EXERCISE DIRECTIONS
Reproduce the listing below verbatim.

RAW DATA
------------------------------------------------------------

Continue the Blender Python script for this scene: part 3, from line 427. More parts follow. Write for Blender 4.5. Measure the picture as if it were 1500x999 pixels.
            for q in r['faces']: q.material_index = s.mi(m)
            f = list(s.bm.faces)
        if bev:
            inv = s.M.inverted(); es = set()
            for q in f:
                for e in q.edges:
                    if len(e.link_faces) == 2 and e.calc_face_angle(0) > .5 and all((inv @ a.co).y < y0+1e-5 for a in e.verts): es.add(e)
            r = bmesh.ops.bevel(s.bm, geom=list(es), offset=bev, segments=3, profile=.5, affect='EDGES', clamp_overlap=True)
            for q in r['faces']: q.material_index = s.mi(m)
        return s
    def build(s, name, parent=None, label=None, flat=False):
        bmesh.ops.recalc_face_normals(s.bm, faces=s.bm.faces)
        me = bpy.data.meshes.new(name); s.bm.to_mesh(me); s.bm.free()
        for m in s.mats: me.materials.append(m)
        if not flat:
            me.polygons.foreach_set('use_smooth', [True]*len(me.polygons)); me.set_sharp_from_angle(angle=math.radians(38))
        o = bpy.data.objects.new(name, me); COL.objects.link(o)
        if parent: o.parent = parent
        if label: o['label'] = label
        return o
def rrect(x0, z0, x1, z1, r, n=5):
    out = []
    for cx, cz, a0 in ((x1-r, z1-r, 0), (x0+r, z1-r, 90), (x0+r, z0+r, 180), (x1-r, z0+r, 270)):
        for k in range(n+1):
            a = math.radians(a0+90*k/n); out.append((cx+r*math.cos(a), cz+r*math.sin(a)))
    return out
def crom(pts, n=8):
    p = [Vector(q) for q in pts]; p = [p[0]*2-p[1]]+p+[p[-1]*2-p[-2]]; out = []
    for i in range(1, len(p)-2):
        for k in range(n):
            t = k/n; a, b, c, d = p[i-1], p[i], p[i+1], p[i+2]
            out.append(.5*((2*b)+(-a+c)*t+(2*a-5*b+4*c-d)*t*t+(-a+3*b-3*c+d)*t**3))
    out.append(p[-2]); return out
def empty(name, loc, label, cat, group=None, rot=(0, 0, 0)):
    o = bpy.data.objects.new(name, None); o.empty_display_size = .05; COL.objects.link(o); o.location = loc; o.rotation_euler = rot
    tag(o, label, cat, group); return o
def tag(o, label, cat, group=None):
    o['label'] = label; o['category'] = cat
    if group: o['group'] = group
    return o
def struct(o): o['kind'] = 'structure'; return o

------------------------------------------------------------

CORRECT RESULT
Continue the Blender Python script for this scene: part 3, from line 427. More parts follow. Write for Blender 4.5. Measure the picture as if it were 1500x999 pixels.
            for q in r['faces']: q.material_index = s.mi(m)
            f = list(s.bm.faces)
        if bev:
            inv = s.M.inverted(); es = set()
            for q in f:
                for e in q.edges:
                    if len(e.link_faces) == 2 and e.calc_face_angle(0) > .5 and all((inv @ a.co).y < y0+1e-5 for a in e.verts): es.add(e)
            r = bmesh.ops.bevel(s.bm, geom=list(es), offset=bev, segments=3, profile=.5, affect='EDGES', clamp_overlap=True)
            for q in r['faces']: q.material_index = s.mi(m)
        return s
    def build(s, name, parent=None, label=None, flat=False):
        bmesh.ops.recalc_face_normals(s.bm, faces=s.bm.faces)
        me = bpy.data.meshes.new(name); s.bm.to_mesh(me); s.bm.free()
        for m in s.mats: me.materials.append(m)
        if not flat:
            me.polygons.foreach_set('use_smooth', [True]*len(me.polygons)); me.set_sharp_from_angle(angle=math.radians(38))
        o = bpy.data.objects.new(name, me); COL.objects.link(o)
        if parent: o.parent = parent
        if label: o['label'] = label
        return o
def rrect(x0, z0, x1, z1, r, n=5):
    out = []
    for cx, cz, a0 in ((x1-r, z1-r, 0), (x0+r, z1-r, 90), (x0+r, z0+r, 180), (x1-r, z0+r, 270)):
        for k in range(n+1):
            a = math.radians(a0+90*k/n); out.append((cx+r*math.cos(a), cz+r*math.sin(a)))
    return out
def crom(pts, n=8):
    p = [Vector(q) for q in pts]; p = [p[0]*2-p[1]]+p+[p[-1]*2-p[-2]]; out = []
    for i in range(1, len(p)-2):
        for k in range(n):
            t = k/n; a, b, c, d = p[i-1], p[i], p[i+1], p[i+2]
            out.append(.5*((2*b)+(-a+c)*t+(2*a-5*b+4*c-d)*t*t+(-a+3*b-3*c+d)*t**3))
    out.append(p[-2]); return out
def empty(name, loc, label, cat, group=None, rot=(0, 0, 0)):
    o = bpy.data.objects.new(name, None); o.empty_display_size = .05; COL.objects.link(o); o.location = loc; o.rotation_euler = rot
    tag(o, label, cat, group); return o
def tag(o, label, cat, group=None):
    o['label'] = label; o['category'] = cat
    if group: o['group'] = group
    return o
def struct(o): o['kind'] = 'structure'; return o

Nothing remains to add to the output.